The Justice Ministry and Cabinet of Ministers have taken no steps to charge State Minister for Plantations Lohan Ratwatte with the attempted murder of prisoners in Anuradhapura prison and for multiple firearms offences despite recommendations a Justice Ministry Committee made as far back as November 2021.
The recommendations are the result of one of several inquiries that were launched after Ratwatte, then the State Minister for Prison Management and Prisoner’s Rehabilitation, went on the rampage in the Welikada and Anuradhapura prisons in September 2021. In Anuradhapura prison, he got Tamil prisoners who were held under the Prevention of Terrorism Act to kneel before him and pointed a gun at them, threatening to kill them.
The Centre for Society and Religion, a Colombo based organization promoting social justice which obtained the report with the recommendations through a Right to Information application, has called on the Attorney General to take immediate action against Ratwatte. In a statement issued on 8th June, the CSR said the Justice Ministry took nine months to release the report even after an appeal to the Commissioners of the Right to Information Commission.
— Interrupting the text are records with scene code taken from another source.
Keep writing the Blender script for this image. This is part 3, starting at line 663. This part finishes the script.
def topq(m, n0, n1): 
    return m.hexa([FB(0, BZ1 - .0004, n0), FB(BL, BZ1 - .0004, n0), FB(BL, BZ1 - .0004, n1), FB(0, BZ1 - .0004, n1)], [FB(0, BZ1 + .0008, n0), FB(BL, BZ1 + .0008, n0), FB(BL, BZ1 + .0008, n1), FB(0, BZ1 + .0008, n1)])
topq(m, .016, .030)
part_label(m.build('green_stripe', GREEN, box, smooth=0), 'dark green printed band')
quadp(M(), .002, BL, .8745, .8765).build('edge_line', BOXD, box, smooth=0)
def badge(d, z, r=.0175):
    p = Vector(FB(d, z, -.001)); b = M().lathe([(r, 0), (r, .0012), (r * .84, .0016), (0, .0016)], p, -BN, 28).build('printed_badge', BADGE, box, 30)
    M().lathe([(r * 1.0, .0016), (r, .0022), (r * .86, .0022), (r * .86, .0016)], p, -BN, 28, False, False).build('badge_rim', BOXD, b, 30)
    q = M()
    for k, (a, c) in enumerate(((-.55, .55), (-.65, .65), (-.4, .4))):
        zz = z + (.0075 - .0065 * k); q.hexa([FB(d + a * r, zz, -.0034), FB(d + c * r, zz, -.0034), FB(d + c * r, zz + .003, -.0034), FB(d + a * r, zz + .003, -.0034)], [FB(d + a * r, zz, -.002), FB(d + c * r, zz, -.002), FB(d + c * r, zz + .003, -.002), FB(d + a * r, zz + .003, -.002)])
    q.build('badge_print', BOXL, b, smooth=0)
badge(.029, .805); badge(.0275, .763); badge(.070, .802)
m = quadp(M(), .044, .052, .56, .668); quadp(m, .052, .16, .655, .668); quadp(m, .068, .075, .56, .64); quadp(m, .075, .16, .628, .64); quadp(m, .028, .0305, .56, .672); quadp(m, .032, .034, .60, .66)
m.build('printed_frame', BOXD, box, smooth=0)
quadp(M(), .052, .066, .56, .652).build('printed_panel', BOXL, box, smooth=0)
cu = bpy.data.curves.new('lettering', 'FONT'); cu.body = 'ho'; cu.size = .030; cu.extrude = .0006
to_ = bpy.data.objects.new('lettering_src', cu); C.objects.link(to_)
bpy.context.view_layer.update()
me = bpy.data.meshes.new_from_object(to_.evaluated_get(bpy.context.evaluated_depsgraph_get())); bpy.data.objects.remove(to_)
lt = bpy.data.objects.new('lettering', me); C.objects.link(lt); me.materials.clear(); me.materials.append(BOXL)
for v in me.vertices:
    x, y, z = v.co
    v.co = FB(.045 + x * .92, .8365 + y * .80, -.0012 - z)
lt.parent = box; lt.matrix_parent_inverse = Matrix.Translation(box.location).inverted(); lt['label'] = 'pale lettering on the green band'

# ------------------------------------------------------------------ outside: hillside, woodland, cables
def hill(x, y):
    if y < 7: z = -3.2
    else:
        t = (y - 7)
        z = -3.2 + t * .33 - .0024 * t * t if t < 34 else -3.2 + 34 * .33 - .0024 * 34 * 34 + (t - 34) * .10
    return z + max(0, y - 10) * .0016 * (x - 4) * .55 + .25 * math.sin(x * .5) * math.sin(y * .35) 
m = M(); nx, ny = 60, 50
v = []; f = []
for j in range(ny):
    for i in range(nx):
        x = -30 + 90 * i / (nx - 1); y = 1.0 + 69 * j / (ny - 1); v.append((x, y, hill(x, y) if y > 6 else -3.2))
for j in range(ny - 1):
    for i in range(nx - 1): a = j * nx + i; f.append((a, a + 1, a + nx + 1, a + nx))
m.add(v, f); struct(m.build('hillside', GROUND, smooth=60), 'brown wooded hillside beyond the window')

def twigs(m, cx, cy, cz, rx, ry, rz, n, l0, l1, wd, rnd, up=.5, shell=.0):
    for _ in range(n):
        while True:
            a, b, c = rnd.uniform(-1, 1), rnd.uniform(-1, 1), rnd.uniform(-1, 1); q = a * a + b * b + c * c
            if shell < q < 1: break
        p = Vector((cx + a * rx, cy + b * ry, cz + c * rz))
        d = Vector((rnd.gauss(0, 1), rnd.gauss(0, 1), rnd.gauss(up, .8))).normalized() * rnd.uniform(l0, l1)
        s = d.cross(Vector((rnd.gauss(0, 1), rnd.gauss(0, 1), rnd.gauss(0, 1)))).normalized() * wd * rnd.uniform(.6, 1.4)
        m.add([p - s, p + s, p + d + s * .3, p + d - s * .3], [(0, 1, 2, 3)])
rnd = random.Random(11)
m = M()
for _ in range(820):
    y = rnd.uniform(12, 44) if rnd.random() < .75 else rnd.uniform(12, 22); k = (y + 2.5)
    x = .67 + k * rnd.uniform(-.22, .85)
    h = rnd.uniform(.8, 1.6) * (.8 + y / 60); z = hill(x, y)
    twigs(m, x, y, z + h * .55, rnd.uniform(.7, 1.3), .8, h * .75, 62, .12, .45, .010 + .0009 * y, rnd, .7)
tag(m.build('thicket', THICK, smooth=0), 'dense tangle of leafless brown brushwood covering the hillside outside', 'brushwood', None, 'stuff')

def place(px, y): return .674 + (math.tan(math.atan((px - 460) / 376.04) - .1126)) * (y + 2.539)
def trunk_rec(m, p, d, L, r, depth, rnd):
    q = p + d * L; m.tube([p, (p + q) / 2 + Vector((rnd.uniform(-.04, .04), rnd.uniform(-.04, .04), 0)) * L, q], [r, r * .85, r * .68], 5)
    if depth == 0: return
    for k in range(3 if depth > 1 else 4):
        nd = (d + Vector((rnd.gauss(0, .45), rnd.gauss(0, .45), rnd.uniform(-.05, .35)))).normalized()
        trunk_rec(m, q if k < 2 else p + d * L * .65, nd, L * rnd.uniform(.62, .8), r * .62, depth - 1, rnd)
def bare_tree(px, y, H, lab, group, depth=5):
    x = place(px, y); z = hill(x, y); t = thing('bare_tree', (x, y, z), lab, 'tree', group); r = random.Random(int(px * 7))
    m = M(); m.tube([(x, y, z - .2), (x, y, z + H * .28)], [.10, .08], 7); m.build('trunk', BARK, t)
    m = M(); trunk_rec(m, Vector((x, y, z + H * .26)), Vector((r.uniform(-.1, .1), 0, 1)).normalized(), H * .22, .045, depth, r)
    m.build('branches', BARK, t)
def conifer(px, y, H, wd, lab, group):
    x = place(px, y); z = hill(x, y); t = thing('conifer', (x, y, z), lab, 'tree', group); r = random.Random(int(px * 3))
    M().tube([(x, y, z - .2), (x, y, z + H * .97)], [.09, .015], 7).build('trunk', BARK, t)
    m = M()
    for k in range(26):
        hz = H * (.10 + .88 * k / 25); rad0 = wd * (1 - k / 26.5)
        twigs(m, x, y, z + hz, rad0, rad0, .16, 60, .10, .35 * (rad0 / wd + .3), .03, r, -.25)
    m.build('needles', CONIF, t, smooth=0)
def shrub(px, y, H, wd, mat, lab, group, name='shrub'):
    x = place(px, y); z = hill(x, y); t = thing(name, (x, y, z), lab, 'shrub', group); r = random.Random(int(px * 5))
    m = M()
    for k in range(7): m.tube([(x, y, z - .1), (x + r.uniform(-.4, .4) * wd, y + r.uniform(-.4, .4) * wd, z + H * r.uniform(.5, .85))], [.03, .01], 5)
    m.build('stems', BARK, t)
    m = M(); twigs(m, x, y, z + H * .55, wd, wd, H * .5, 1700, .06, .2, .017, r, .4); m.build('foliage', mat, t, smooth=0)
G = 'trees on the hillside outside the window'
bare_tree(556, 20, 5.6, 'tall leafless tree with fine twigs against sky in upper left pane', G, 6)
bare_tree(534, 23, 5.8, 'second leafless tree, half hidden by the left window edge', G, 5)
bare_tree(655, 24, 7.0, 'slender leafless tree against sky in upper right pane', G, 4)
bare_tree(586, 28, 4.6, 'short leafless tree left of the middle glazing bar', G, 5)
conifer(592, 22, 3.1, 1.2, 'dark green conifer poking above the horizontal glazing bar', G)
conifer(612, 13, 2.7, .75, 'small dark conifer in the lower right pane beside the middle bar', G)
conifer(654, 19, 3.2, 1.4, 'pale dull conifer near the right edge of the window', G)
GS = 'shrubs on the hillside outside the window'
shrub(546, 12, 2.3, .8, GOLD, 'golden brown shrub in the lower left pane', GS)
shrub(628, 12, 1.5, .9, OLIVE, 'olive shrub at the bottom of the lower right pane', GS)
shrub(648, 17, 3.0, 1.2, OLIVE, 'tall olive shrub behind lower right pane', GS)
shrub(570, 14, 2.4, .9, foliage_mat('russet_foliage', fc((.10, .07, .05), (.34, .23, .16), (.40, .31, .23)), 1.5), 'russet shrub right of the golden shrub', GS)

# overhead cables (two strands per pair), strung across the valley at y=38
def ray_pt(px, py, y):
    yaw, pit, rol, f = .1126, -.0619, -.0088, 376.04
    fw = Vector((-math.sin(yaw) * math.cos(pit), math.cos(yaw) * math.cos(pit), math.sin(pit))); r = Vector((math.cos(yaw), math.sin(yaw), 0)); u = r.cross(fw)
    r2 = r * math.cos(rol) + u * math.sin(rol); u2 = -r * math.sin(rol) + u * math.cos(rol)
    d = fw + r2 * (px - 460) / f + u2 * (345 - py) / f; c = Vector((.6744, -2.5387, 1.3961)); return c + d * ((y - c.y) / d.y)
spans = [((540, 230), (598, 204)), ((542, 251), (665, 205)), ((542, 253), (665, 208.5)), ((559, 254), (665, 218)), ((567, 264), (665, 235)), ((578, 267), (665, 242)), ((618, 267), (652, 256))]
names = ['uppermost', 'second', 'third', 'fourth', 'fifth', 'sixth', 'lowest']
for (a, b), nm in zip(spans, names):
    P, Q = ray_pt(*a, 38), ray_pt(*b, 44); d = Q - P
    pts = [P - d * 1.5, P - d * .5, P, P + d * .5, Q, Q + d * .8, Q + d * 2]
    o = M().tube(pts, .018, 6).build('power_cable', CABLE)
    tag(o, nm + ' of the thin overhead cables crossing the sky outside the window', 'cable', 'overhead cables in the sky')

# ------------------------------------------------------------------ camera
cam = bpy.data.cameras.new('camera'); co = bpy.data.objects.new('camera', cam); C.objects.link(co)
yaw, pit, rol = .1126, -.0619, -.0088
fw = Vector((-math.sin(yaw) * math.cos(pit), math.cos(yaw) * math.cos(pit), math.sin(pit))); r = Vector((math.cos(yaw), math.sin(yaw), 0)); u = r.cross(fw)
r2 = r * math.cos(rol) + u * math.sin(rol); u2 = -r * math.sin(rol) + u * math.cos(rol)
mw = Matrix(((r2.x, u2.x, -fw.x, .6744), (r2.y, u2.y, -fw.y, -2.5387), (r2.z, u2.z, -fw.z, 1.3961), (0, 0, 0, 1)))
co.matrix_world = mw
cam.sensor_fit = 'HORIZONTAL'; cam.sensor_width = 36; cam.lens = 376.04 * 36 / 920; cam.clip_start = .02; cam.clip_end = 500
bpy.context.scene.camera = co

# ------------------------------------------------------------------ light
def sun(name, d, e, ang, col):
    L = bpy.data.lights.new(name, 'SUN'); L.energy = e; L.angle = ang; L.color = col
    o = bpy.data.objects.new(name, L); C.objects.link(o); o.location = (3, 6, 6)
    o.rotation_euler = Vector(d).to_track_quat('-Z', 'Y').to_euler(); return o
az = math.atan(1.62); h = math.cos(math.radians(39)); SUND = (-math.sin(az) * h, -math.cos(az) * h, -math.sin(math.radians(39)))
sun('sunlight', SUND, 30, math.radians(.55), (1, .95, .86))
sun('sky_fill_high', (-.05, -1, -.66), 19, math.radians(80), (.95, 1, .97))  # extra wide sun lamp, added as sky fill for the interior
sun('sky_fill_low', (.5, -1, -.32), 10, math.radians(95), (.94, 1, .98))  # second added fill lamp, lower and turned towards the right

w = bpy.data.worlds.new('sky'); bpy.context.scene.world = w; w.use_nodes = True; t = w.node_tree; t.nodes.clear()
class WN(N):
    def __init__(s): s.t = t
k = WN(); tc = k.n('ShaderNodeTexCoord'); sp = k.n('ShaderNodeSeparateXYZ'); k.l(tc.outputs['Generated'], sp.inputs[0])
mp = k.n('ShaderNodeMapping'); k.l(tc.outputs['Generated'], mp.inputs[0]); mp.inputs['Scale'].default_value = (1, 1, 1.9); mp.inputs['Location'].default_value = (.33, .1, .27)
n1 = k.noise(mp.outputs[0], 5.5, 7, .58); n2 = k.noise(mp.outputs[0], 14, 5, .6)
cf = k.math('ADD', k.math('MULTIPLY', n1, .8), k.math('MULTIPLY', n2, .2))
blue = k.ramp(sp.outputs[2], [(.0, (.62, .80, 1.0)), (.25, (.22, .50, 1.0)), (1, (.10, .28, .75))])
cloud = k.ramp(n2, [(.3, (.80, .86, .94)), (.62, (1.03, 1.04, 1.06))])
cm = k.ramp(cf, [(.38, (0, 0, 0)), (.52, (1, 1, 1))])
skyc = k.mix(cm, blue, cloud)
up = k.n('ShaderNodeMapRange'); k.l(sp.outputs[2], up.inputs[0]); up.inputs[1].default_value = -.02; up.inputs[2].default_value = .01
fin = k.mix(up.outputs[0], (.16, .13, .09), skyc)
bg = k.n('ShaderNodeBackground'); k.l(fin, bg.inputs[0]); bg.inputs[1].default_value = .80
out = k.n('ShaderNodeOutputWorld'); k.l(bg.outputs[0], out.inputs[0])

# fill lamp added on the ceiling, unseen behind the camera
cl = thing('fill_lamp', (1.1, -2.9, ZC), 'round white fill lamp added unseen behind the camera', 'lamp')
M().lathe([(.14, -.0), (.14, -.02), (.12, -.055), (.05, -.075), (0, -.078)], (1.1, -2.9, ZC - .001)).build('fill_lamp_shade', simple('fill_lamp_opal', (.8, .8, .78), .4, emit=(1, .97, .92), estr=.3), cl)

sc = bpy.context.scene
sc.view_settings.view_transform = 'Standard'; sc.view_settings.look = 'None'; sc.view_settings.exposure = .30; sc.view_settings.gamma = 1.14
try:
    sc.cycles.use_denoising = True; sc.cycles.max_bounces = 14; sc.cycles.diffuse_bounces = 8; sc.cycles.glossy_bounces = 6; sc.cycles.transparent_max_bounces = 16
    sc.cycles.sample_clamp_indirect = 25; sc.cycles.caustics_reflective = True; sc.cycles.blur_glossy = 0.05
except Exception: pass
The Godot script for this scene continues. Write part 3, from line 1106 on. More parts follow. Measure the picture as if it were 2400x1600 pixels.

The CSR wants Ratwatte prosecuted under the Convention Against Torture for the physical abuse of prisoners in the Anuradhapura prison and under the International Covenant for Civil and Political Rights for advocating national hatred.
In addition to attempted murder, the committee found credible evidence that Ratwatte had used a weapon in prison to commit an offence and cause hurt and had brought disrepute to the Sri Lankan state. His actions had violated multiple provisions of the Penal Code, Prisons Ordnance, and the Weapons Ordnance.
The committee also found how prison officials failed to stop Ratwatte from entering the prisons and carrying out unlawful acts. They include allowing entry to unauthorised persons, allowing a firearm to be taken into a prison outside the permitted hours of 5. 30 am -5. 30 pm, failing to stop the torture and abuse of prisoners and parading them before Ratwatte, threatening a prisoner not to reveal the full extent of Ratwatte’s actions and falsifying records in the Welikada prison to show the visit took place during regular hours. It concluded that Ratwatte’s visits to the prisons were not official ones because he had been dressed in casual attire and he had not carried out tasks. He had gone to Welikada only to show the gallows to two civilians who were not authorised to visit the prison.
Among other damning evidence that surfaced during the committee inquiry is that Ratwatte had behaved in a drunken manner and had lied to the committee. He had threatened prisoners, asking them to confess to crimes and misled them by telling them he can grant a pardon.
Alongside charging or indicting Ratwatte quickly, the committee recommended a mechanism to obtain evidence from Anuradhapura prison officials who were on duty when Ratwatte visited who will be important eye-witnesses and for the police to file a B report with the Anuradhapura Magistrate about Ratwatte’s visit to the prison if this had not been done.
Since there is no prescribed punishment for violating the Prisons Ordnance, the president has to take the necessary action. It was deposed President Gotabaya Rajapaksa who was heading the government at the time.
Ratwatte’s intrusions into the Welikada and Anuradhapura prisons with a group of friends on near consecutive days stirred a storm of public outrage. Ratwatte, who has a litany of offences for which he has so far escaped criminal convictions because of state patronage, is alleged to have taken his friends on a tour of the gallows in the Welikada prison. After entering the Anuradhapura prison Ratwatte is alleged to have targeted and terrorised Tamil prisoners. At the time, Ratwatte’s position in the government as State Minister of Prison Management, compounded the gravity of his actions. It raised questions about his suitability to hold the sensitive post and how he got it. Under pressure from opposition political parties for an inquiry into the incident, Ratwatte stepped down as State Minister for Prisons but continued as the State Minister for Gem and Jewellery Related Industries. Six months later and the incidents all but forgotten, Ratwatte was sworn in as the State Minister of Container Warehouse Facilities. A reliable legal source said legal proceedings that were started in the Vavuniya High Court had to be abandoned because the victim prisoners did not want to give evidence as witnesses. The outcome of several inquiries by former High Court Judge Kusala Sarojini Weerawardene, the Human Rights Commission of Sri Lanka and the Prisons, remain unknown to the public.
Among Ratwatte’s antecedents are the 1997 alleged shooting and death of Joel Pera, a rugby player of Papua New Guinean origin who was playing for the Havelocks Sports Club, in a casino in Colombo. The commonly held belief is that the CID hushed up the case. In 2006, Ratwatte, his father and brother Chanuka were acquitted of all charges in the Udathalawinna murder trial in which they and ten security guards were accused of shooting dead ten Muslim youth who were supporters of the Sri Lanka Muslim Congress. Five security guards of Ratwatte’s father who were security forces personnel were sentenced to death instead. In January 2021, Ratwatte made the headlines again after he allegedly started a shootout in the W15 boutique hotel in Hantana in Kandy.